À 10h, je reçois un message de Gaël : « Coca et moi on
va visiter un monastère. Tu viens ? » Je viens. Nous prenons un bus
qui nous conduit à la périphérie de Iasi. De là, il faut gravir une petite
colline pour atteindre Cetăţuia, dont la tour de guet domine les environs
(aujourd’hui, des vignobles s’étendent de toute part).
Le monastère est ceint de murailles, ce qui en faisait une vraie
place forte à l’heure des invasions. C’est le voïvode Gheorghe Duca (prince et
chef militaire de la Moldavie) qui l’a fait construire au XVIIème siècle. Dans
l’église, les fresques sont d’époque.
Coca, qui a mené des études en histoire de
l’art dans sa jeunesse, me donne des précisions techniques. Son français est parfois
hésitant et quand elle bute sur un mot, elle dit « tu me comprends »
sur un ton catégorique.
D’ailleurs Coca ne semble jamais poser de questions : elle
ne dit pas « tu as faim ? » mais « oui tu as faim »,
ni « ça te plaît ? » mais « oui ça te plaît ». Je suis
tombée sous son charme à la minute où je l’ai rencontrée : cheveux rouge
sombre, foulard vert sur la tête, du khôl autour des yeux et un immense
sourire.

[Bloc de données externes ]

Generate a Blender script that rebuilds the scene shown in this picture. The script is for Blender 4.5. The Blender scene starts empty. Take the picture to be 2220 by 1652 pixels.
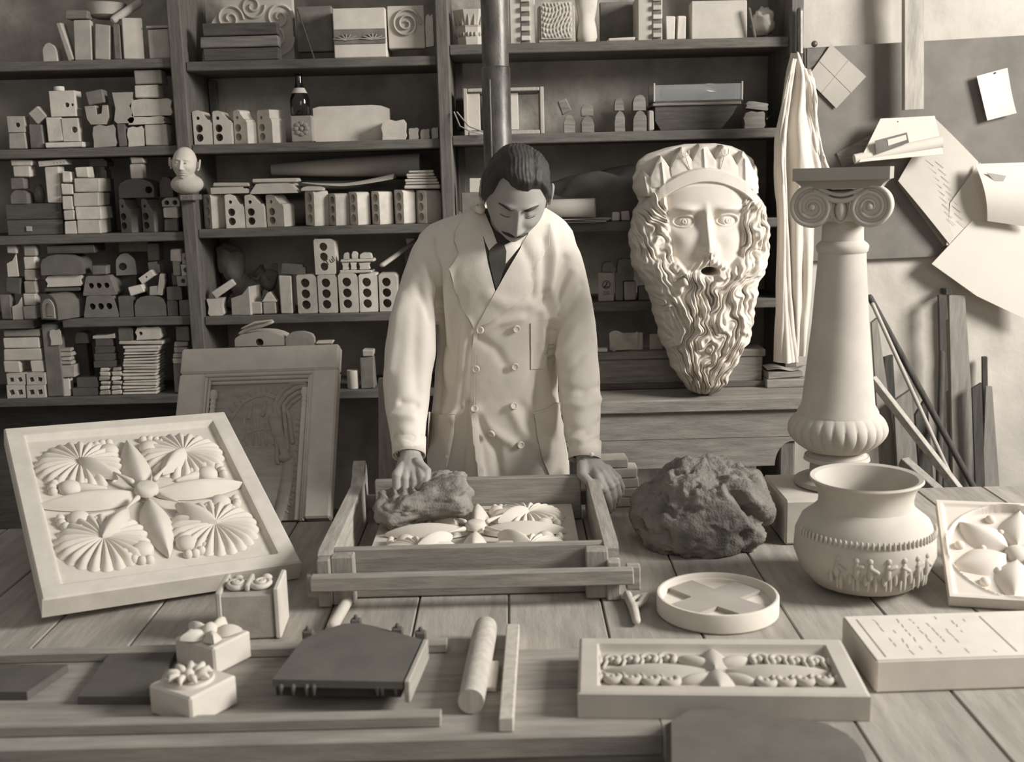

Elle est résolument optimiste. Je pense pourtant qu’elle a passé des
moments difficiles, aussi bien pendant la période communiste que lors de l’ouverture
des frontières. Je la sens à la fois proche et très différente d’Angela, toujours
si mélancolique. Elles doivent avoir le même âge, et toutes deux ont vu leurs
enfants partir vers l’Europe dès que cela fut possible. Rosana, la fille de
Coca, est devenue amie avec Gaël à Rome et quelques semaines plus tard, Gaël a
débarqué à Iasi pour rencontrer cette ‘maman roumaine’.
Coca habite le deuxième étage d’une maison de poupée. Au premier
il y a Mircea, son neveu, et au rez-de-chaussée logent sa mère (une vieille
dame très douce) et sa sœur (qui a enseigné le français). Bref, une histoire de
famille. Je rêve déjà d’écrire un roman sur la vie de cette maison, les
souvenirs mêlés de ses habitants. Trois étages, trois générations. Lorsque
je m’extirpe – péniblement – de cet univers feutré, il est plus de 22h.